Prosecutors working with Smith divulged their evidence to make the case that the remaining allegations against Trump survive the US supreme court’s ruling that former presidents have broad immunity from criminal prosecution for official actions taken as president.
Prosecutors have said the filing will discuss new evidence, including transcripts of witness interviews and grand jury testimony, but much of that material will not be made public until a trial.
Senior officials in Trump’s administration including the former vice-president Mike Pence and former White House chief of staff Mark Meadows appeared before the grand jury during the investigation.
Prosecutors submitted the court filing on Thursday, but US district judge Tanya Chutkan had to approve proposed redactions before it was made public.
Trump’s lawyers opposed allowing Smith to issue a sweeping court filing laying out their evidence, arguing it would be inappropriate to do so weeks before the election.
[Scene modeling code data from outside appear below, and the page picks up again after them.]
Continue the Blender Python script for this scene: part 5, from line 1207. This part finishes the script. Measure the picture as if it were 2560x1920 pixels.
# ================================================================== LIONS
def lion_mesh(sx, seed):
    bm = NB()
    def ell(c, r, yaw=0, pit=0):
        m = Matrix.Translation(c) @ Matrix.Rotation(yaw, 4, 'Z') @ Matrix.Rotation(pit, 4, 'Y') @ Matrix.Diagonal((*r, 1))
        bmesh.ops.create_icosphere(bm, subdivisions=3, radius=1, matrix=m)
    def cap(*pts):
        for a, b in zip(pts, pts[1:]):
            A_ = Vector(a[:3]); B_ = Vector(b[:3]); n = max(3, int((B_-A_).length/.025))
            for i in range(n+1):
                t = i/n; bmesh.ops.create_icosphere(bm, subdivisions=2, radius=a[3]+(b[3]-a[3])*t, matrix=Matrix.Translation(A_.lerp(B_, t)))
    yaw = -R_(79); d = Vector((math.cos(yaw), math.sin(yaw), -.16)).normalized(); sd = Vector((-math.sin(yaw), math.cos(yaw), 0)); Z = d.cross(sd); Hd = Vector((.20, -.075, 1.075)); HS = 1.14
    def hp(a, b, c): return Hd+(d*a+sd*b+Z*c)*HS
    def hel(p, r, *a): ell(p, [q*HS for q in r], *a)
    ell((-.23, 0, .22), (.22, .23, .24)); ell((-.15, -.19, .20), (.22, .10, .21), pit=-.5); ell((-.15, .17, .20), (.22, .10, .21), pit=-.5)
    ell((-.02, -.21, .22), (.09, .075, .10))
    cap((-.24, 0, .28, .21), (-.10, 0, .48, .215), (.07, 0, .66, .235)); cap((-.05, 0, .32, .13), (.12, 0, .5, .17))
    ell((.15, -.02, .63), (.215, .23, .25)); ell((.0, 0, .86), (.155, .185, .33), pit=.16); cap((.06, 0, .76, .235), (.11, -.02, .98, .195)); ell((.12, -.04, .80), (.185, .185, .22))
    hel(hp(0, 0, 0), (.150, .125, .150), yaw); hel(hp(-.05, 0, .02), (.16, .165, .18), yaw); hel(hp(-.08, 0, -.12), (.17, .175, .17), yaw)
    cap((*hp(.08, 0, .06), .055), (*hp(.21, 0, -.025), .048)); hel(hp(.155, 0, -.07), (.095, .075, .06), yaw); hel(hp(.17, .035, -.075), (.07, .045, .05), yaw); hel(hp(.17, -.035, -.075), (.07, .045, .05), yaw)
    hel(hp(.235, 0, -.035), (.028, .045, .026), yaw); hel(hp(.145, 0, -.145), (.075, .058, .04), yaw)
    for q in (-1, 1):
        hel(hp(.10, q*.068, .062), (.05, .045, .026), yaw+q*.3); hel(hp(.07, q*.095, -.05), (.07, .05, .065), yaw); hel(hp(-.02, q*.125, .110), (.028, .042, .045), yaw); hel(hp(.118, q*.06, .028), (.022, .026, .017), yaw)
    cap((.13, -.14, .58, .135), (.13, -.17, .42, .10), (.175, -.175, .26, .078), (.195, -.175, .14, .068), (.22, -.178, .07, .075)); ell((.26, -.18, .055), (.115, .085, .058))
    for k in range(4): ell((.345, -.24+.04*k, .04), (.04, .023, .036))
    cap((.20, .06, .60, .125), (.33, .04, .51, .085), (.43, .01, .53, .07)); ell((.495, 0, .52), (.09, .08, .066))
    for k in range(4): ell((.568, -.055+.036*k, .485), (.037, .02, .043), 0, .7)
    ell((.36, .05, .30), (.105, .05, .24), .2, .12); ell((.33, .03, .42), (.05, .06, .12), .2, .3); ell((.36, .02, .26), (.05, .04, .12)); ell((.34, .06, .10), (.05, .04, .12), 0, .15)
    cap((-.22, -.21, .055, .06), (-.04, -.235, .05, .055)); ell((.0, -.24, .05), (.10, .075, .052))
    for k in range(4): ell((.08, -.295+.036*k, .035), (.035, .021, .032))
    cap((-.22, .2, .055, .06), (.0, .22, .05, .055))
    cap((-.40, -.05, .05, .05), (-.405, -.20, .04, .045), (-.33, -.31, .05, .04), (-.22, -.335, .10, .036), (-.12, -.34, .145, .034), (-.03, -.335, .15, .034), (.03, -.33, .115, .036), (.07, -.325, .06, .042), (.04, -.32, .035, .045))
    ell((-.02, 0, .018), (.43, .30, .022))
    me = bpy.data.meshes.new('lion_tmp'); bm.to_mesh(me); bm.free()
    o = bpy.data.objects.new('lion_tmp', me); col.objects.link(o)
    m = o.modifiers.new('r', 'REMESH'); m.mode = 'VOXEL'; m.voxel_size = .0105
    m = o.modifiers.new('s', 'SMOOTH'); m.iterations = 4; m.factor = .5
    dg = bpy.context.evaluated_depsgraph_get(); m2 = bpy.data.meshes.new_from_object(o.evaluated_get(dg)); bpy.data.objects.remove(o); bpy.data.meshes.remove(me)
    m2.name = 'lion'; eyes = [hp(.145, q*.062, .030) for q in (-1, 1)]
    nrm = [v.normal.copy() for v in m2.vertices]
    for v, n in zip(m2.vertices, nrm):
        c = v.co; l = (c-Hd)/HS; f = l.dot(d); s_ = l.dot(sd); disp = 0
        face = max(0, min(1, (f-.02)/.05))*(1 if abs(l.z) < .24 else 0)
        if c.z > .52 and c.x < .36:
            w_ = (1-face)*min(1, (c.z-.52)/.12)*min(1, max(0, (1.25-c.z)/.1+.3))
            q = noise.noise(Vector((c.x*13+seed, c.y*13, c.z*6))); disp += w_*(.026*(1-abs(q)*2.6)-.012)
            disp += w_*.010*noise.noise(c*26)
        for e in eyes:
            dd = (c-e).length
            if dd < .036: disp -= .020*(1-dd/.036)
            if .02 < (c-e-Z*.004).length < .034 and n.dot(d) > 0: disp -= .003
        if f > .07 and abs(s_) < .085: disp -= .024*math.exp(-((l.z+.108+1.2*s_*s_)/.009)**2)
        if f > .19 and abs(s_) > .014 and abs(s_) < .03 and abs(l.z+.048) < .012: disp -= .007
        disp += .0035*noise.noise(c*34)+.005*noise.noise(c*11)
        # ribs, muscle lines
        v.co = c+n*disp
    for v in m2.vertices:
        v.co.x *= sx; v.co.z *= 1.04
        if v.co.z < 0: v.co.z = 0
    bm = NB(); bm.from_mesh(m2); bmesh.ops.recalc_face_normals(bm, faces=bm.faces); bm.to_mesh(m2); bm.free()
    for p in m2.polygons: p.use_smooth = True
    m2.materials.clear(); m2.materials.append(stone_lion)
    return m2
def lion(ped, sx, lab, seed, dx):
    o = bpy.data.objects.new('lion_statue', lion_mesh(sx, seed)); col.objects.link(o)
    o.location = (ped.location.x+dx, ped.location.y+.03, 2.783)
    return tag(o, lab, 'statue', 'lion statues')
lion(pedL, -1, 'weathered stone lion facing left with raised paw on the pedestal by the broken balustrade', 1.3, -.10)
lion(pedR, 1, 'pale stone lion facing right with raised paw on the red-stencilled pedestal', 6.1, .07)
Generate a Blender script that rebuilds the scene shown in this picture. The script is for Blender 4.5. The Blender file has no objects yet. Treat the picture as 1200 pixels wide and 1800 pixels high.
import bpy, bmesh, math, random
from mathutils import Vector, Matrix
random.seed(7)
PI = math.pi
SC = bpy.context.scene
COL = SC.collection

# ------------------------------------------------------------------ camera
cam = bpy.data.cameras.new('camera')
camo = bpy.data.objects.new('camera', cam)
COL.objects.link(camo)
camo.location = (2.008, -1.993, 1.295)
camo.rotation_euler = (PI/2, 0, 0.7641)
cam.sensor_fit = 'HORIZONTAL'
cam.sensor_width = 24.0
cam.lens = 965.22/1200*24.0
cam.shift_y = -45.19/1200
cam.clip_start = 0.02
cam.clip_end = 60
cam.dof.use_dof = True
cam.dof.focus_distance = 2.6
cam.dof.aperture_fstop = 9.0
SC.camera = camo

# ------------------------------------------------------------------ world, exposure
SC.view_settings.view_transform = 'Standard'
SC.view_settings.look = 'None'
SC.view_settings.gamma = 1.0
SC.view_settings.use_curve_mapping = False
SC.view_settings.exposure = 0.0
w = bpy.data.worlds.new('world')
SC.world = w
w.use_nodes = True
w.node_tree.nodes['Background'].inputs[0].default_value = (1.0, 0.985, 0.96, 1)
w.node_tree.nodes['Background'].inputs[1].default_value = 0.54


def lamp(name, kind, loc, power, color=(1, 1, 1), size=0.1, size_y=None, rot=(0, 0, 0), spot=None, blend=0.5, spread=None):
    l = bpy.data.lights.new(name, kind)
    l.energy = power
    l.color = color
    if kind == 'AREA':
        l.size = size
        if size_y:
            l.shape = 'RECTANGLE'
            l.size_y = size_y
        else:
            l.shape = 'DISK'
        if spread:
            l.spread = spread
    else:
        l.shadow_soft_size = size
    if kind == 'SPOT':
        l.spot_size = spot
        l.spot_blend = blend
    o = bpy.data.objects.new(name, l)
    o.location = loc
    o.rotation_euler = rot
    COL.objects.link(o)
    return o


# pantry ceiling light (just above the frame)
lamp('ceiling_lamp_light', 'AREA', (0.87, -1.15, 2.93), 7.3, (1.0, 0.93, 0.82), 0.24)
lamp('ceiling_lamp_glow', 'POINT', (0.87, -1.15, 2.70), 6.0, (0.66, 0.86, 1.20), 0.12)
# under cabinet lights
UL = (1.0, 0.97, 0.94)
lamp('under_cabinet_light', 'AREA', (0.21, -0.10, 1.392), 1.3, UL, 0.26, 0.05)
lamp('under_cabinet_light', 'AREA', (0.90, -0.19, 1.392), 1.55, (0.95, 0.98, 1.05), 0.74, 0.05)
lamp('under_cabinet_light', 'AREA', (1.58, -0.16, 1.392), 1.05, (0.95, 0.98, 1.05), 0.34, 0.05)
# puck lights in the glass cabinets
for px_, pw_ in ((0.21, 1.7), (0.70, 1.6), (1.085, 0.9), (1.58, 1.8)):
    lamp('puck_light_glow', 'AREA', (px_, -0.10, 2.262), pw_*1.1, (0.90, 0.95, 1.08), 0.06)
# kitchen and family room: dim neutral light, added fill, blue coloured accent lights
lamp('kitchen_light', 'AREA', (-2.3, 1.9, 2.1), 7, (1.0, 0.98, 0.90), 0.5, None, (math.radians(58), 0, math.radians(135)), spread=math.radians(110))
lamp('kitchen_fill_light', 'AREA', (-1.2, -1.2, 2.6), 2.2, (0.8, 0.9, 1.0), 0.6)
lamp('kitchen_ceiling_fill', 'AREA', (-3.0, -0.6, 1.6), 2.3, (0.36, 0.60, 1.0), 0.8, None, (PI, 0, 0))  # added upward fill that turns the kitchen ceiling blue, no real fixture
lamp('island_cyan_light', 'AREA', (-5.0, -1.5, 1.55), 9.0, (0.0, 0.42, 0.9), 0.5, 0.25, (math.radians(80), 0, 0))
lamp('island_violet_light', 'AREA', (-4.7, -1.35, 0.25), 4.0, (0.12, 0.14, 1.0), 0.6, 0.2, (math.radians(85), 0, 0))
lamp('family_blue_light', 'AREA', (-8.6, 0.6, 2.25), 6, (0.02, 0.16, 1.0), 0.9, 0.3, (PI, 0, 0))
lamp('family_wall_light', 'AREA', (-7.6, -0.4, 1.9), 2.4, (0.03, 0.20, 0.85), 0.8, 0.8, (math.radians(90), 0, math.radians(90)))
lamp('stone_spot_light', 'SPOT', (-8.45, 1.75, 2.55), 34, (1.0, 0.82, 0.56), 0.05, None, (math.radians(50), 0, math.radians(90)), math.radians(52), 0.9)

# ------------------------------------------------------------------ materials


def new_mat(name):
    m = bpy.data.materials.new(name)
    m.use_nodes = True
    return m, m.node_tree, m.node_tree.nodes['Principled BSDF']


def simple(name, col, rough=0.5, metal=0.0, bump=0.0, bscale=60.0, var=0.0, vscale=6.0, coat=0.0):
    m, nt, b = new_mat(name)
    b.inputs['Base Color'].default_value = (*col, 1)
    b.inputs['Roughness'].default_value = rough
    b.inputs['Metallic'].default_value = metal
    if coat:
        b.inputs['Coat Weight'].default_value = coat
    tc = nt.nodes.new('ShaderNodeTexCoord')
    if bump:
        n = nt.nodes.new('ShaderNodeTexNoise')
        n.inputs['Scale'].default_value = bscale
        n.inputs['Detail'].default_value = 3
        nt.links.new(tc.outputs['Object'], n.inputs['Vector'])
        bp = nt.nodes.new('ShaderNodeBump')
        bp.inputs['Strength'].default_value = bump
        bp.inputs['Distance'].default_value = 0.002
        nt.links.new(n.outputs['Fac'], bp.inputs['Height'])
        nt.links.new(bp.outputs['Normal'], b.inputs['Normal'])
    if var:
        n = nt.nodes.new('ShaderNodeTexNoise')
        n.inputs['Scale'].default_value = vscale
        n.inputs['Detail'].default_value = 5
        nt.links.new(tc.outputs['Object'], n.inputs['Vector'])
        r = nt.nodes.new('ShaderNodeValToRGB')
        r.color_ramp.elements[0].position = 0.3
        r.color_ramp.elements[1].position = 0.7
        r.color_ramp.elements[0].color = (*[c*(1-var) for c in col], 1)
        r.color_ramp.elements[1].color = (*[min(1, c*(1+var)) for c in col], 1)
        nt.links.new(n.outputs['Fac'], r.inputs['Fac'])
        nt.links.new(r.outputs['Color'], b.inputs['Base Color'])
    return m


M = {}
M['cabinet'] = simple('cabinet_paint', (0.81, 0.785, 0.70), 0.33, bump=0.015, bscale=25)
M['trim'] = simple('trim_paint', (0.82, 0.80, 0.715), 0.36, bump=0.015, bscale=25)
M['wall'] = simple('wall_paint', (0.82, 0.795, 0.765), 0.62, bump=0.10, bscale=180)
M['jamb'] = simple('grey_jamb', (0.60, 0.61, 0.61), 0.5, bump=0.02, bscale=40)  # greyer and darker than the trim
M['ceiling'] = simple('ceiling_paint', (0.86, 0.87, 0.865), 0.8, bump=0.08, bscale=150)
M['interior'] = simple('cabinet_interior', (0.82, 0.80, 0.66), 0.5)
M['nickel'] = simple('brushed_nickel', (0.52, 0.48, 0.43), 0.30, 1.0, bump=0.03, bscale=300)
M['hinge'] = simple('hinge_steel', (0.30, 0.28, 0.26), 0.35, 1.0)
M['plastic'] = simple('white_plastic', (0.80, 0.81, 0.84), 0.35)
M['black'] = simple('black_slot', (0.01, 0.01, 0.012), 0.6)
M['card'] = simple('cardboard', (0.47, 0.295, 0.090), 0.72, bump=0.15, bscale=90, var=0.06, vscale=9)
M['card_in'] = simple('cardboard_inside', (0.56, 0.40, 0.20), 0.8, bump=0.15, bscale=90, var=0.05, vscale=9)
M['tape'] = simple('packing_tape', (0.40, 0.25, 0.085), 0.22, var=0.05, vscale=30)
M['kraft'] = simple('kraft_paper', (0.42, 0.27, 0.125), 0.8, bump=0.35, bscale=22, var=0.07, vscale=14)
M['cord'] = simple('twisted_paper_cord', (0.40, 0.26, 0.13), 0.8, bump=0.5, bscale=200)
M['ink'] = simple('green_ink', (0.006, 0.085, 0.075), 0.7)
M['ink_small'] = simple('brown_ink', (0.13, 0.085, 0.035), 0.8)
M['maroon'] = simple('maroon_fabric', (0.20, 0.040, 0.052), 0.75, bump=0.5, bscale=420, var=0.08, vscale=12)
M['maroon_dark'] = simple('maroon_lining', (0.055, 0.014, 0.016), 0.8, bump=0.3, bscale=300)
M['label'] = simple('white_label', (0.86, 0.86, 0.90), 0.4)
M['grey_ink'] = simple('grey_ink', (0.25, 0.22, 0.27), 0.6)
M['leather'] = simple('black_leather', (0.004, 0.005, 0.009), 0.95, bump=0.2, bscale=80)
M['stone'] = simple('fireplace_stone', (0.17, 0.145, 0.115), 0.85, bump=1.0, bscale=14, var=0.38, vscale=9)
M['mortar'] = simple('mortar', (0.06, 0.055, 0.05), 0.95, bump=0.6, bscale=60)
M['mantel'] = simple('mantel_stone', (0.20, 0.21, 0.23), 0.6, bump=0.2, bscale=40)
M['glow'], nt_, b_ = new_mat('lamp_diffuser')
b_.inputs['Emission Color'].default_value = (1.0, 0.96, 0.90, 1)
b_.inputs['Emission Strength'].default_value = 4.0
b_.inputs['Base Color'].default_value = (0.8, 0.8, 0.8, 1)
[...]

They have argued the entire case should be tossed out based on the supreme court’s ruling.
Trump campaign spokesperson Steven Cheung called the brief “falsehood-ridden” and “unconstitutional” and repeated oft-stated allegations that Smith and Democrats were “hell-bent on weaponizing the justice department in an attempt to cling to power”.
“The release of the falsehood-ridden, Unconstitutional J6 brief immediately following Tim Walz’s disastrous debate performance is another obvious attempt by the Harris-Biden regime to undermine American Democracy and interfere in this election.”
The US presidential election is a neck-and-neck contest, with Harris establishing a slight but solid lead over Trump in most national voting surveys. The picture in the all-important swing states is more complex, however, as tight races in these key contests will decide the election.
If Trump wins the election, he is likely to direct the justice department to drop the charges.